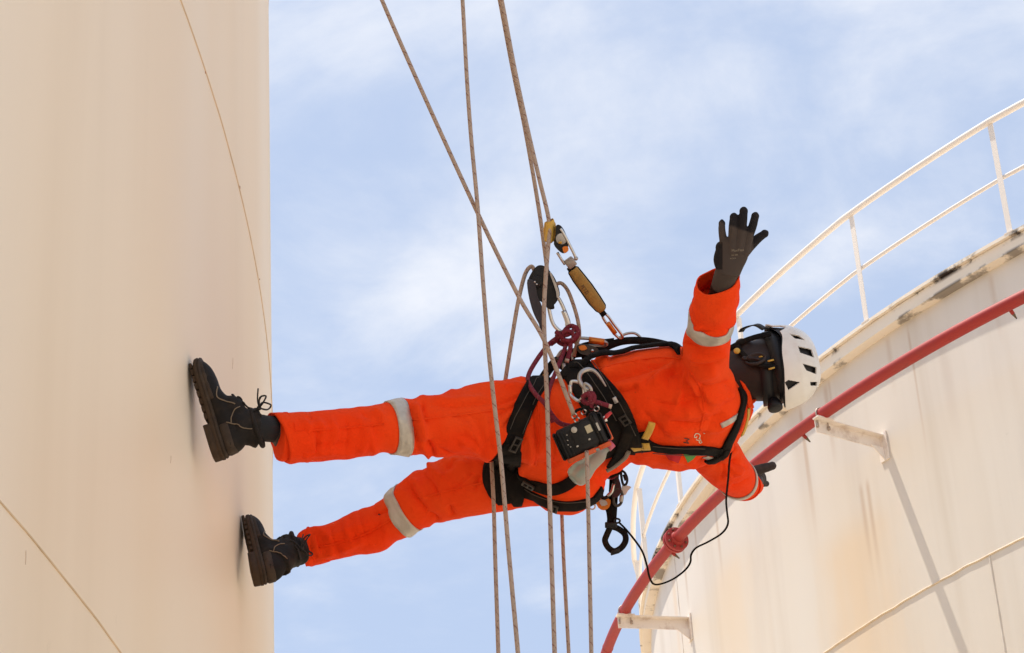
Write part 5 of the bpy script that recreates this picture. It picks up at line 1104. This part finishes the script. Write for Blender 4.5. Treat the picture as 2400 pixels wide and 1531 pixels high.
--
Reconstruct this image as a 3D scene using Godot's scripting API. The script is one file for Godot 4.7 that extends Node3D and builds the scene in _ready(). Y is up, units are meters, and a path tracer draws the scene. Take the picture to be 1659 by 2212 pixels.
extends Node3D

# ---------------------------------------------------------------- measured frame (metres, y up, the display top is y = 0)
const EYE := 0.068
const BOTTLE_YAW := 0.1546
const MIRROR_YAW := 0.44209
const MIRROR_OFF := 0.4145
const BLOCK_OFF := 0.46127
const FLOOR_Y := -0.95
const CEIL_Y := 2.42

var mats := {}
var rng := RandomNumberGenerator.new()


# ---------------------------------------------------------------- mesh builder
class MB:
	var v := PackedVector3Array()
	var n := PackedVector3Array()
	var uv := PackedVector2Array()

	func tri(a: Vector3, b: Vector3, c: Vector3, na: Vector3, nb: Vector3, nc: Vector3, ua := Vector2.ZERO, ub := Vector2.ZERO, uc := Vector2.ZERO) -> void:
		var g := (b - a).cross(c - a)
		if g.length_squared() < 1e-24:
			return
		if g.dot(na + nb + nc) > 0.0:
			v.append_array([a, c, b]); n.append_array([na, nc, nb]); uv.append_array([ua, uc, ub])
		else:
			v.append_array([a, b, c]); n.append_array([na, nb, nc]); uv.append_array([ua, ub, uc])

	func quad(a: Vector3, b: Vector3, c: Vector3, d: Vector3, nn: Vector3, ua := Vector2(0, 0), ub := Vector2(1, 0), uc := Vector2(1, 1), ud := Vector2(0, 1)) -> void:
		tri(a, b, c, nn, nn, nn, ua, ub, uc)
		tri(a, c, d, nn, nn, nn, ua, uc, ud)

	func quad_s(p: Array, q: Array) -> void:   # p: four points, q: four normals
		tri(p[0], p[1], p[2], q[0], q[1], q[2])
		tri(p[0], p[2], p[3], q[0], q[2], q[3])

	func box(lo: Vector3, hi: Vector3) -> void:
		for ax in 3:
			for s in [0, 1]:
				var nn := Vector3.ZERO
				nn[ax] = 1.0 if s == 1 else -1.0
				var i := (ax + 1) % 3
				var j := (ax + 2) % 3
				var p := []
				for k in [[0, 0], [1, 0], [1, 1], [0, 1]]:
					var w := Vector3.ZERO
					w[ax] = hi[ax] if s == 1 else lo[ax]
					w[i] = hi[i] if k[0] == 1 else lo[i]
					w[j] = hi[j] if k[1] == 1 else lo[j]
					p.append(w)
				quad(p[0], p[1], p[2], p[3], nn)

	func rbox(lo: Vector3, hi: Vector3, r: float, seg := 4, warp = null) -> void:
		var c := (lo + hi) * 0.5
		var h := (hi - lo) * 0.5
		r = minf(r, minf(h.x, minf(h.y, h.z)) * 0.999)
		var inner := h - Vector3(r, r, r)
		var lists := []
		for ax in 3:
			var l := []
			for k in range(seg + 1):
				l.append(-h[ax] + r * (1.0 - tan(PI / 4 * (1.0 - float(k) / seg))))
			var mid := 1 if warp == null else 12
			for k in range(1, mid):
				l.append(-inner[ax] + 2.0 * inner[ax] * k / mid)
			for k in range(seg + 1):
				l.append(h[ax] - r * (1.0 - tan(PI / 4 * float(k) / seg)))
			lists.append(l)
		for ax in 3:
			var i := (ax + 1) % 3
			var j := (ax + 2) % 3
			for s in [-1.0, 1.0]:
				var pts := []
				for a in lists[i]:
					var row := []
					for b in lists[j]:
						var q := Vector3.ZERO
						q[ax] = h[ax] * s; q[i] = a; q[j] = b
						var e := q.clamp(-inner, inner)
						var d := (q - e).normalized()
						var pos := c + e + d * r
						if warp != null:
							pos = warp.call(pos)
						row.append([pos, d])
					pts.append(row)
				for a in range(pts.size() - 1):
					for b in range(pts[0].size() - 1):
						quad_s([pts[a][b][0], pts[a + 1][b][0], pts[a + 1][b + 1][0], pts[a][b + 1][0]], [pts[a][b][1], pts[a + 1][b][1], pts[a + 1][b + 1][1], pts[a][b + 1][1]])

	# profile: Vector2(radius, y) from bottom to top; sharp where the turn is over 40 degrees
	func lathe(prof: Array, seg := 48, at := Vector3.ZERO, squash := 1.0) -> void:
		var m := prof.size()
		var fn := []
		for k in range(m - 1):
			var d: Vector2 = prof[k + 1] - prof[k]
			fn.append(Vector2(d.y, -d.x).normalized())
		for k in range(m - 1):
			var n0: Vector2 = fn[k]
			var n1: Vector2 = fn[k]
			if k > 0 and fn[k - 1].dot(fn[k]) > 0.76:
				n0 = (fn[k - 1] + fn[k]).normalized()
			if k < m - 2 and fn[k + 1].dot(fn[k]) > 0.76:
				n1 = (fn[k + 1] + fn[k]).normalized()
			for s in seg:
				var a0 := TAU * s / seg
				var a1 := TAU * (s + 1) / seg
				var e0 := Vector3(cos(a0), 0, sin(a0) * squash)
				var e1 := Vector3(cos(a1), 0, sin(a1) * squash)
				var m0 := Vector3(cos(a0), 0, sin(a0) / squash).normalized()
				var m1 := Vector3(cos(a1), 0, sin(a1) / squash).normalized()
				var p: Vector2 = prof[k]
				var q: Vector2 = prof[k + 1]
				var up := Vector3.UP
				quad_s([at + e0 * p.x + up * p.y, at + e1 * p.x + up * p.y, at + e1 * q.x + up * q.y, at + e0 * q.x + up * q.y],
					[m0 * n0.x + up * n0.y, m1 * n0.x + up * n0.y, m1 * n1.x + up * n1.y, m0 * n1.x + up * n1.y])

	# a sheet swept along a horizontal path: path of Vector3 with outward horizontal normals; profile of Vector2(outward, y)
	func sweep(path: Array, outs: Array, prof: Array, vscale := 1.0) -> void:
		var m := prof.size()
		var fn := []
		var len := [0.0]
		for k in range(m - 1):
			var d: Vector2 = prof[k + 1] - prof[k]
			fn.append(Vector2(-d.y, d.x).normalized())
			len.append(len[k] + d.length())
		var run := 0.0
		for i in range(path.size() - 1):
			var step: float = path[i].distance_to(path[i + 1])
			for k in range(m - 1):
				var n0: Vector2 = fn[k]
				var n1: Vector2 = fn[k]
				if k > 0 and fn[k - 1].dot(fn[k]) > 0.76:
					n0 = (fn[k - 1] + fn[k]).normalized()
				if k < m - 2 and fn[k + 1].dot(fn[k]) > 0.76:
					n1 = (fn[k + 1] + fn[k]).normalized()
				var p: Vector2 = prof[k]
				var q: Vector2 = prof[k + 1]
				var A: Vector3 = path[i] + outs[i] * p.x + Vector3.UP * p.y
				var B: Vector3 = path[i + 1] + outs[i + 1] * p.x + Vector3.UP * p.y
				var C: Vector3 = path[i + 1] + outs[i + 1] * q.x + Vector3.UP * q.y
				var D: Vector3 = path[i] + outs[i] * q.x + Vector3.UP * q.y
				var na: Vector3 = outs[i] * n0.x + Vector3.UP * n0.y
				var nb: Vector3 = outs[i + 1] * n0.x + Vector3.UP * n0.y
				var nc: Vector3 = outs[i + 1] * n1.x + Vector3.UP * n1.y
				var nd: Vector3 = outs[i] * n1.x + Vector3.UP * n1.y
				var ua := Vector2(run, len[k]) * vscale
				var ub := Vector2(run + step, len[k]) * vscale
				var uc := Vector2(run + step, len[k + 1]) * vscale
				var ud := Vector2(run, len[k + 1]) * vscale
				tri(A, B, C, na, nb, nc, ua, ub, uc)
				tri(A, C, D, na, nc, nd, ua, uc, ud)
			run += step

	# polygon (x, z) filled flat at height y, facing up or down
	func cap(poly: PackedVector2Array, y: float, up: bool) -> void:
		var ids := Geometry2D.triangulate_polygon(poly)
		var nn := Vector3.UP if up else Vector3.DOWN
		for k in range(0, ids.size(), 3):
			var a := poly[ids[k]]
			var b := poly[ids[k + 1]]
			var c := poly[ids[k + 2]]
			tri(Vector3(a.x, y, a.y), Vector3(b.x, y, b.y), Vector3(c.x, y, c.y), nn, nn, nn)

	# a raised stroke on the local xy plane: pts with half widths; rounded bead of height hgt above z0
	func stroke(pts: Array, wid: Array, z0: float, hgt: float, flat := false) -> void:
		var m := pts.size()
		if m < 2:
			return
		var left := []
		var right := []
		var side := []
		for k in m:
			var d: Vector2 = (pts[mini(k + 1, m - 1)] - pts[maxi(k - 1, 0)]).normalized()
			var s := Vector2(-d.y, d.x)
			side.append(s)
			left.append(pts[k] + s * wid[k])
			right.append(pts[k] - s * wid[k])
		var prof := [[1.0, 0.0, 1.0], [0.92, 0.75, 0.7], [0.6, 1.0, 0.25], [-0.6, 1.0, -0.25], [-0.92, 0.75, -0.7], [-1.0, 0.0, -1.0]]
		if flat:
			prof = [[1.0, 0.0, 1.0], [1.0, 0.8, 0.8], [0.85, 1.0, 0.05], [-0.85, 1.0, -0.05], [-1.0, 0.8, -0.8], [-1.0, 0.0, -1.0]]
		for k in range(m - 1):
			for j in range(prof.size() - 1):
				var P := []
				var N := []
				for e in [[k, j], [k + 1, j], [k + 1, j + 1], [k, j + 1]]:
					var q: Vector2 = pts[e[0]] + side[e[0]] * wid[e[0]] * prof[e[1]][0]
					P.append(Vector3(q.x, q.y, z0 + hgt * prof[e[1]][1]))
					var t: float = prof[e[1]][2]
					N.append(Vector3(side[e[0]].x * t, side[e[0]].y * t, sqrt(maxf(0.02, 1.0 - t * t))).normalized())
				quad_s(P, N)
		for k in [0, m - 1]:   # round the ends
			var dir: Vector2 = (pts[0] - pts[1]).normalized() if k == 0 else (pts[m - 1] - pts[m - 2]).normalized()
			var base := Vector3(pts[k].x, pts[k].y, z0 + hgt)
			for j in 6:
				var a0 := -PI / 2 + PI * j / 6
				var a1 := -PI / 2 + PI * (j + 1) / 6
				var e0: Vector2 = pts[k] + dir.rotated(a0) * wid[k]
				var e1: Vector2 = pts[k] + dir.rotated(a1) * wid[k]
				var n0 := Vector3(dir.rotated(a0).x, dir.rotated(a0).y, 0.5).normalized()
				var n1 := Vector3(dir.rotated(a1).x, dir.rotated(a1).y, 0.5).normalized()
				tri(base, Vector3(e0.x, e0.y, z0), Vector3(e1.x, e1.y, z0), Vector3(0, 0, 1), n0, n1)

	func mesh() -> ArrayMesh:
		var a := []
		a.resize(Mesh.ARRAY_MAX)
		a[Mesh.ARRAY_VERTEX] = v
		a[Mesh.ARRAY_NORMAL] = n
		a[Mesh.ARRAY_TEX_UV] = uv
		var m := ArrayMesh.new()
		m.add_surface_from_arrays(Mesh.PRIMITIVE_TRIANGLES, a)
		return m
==
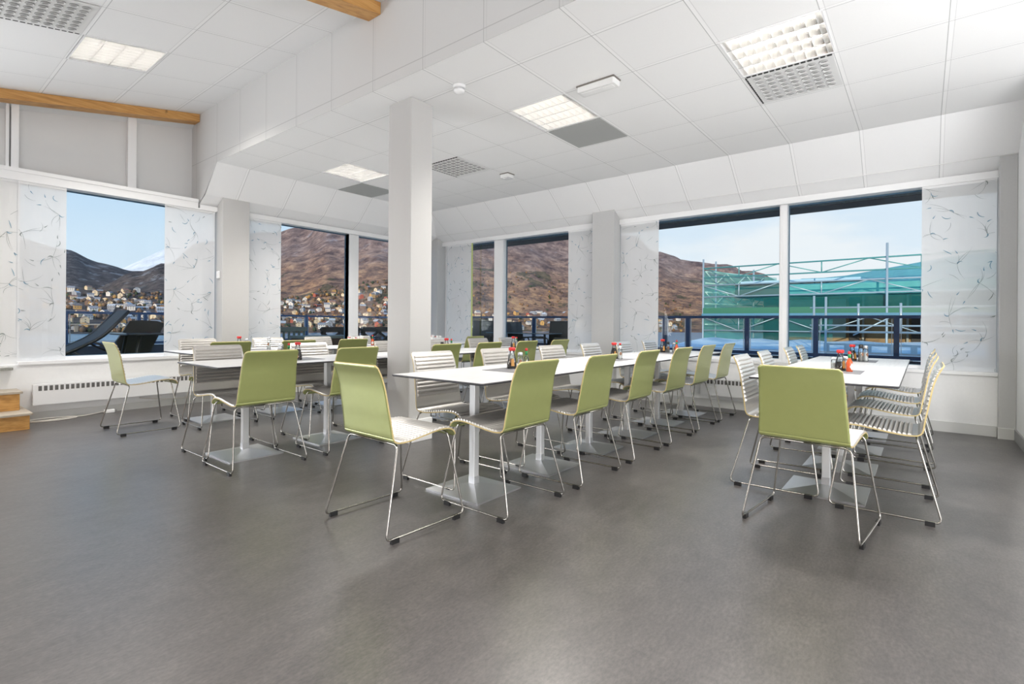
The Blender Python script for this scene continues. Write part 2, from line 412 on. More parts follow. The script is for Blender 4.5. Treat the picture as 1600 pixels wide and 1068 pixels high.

> **WRITTEN EXERCISE**: Look through the entries above and quote exactly the lines from the line with "Reconstruct this image" to the line with "var rng := RandomNumberGenerator.new()", counting both of those lines.

> **WRITTEN RESPONSE**:
Reconstruct this image as a 3D scene using Godot's scripting API. The script is one file for Godot 4.7 that extends Node3D and builds the scene in _ready(). Y is up, units are meters, and a path tracer draws the scene. Take the picture to be 1659 by 2212 pixels.
extends Node3D

# ---------------------------------------------------------------- measured frame (metres, y up, the display top is y = 0)
const EYE := 0.068
const BOTTLE_YAW := 0.1546
const MIRROR_YAW := 0.44209
const MIRROR_OFF := 0.4145
const BLOCK_OFF := 0.46127
const FLOOR_Y := -0.95
const CEIL_Y := 2.42

var mats := {}
var rng := RandomNumberGenerator.new()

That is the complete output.